Although it may seem slow Spring is on its way, in our garden the frogs have been croaking, the buds on the early Clematis are nearly ready to open, the snowdrops are up and the Primroses are in flower.

Primroses have to be one of my favourite flowers; they bring back happy childhood memories of walks up the fields gathering small bunches for my mum – although picking them nowadays isn’t the done thing.

Primula Vulgaris is the British native Primrose that can be found growing in hedgerows or on banks in the wild, but it will also grow happily in gardens.

They prefer a well-drained soil and will thrive in clay, chalk, loam and sand; they will grow quite happily in semi-shade making them perfect to plant under hedges, trees and in a woodland setting as well as in a wildflower meadow.

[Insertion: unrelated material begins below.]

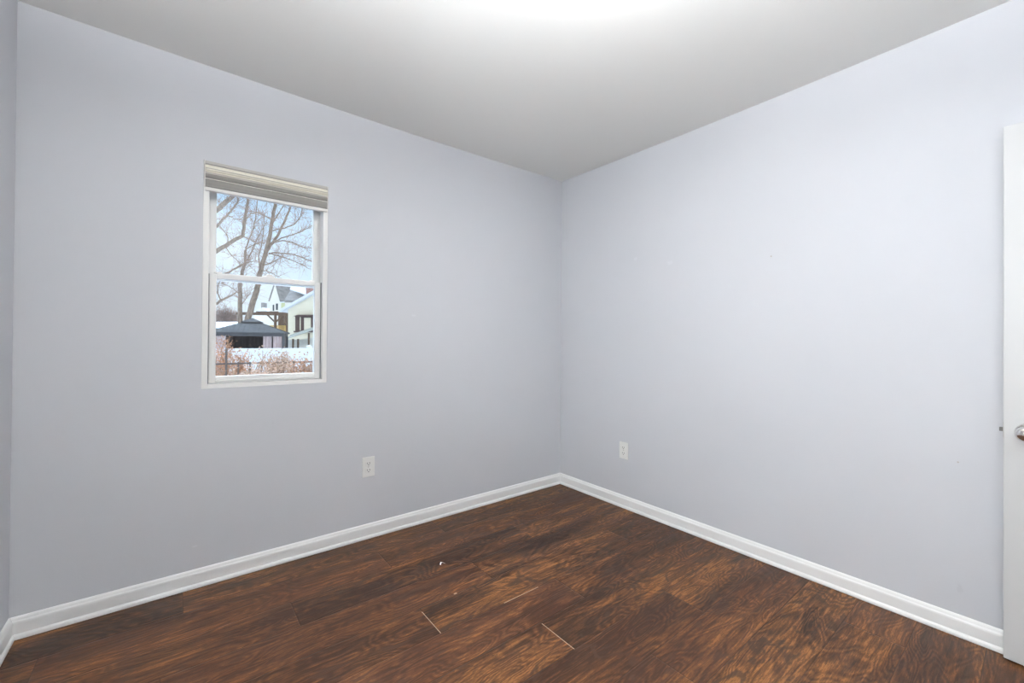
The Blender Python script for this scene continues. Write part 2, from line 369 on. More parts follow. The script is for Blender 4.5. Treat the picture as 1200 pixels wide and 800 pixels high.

Primroses can be grown from seed, these are sown in Autumn and remain dormant during the Winter months they will begin to grow when the weather warms up, alternatively you can buy them bare root to plant in Autumn or as pot grown plants which are available now to plant straight away. When primroses have become established they will form thick clumps that can be divided and replanted, ideally during September, they will also self seed naturally. Primroses thrive on leaf mould which can be incorporated when planting or used as a mulch around the plants.

Primroses provide an early source of nectar for Bees, Brimstone Butterflies and Small Tortoiseshell Butterflies they are also the food plant of the caterpillars of the rare Duke of Burgundy Butterfly.

Did you know?

  • The Primrose is the county flower of Devon.
  • Its name derives from the Latin ‘Prima Rosa’ meaning ‘first rose’ of the year although it is not a member of the rose family.
  • Since Victorian times, April 19 has been known as ‘Primrose Day’ it is the anniversary of the death of the former British Prime Minister Benjamin Disraeli, the Primrose was his favourite flower and on this day every year they are placed at his statue in Westminster Abbey.

Primroses do not take up much space in your garden their pale lemon flowers are a glorious sight and their sweet delicate fragrance is a delight, they are well worth growing and a sign that Spring is on the way.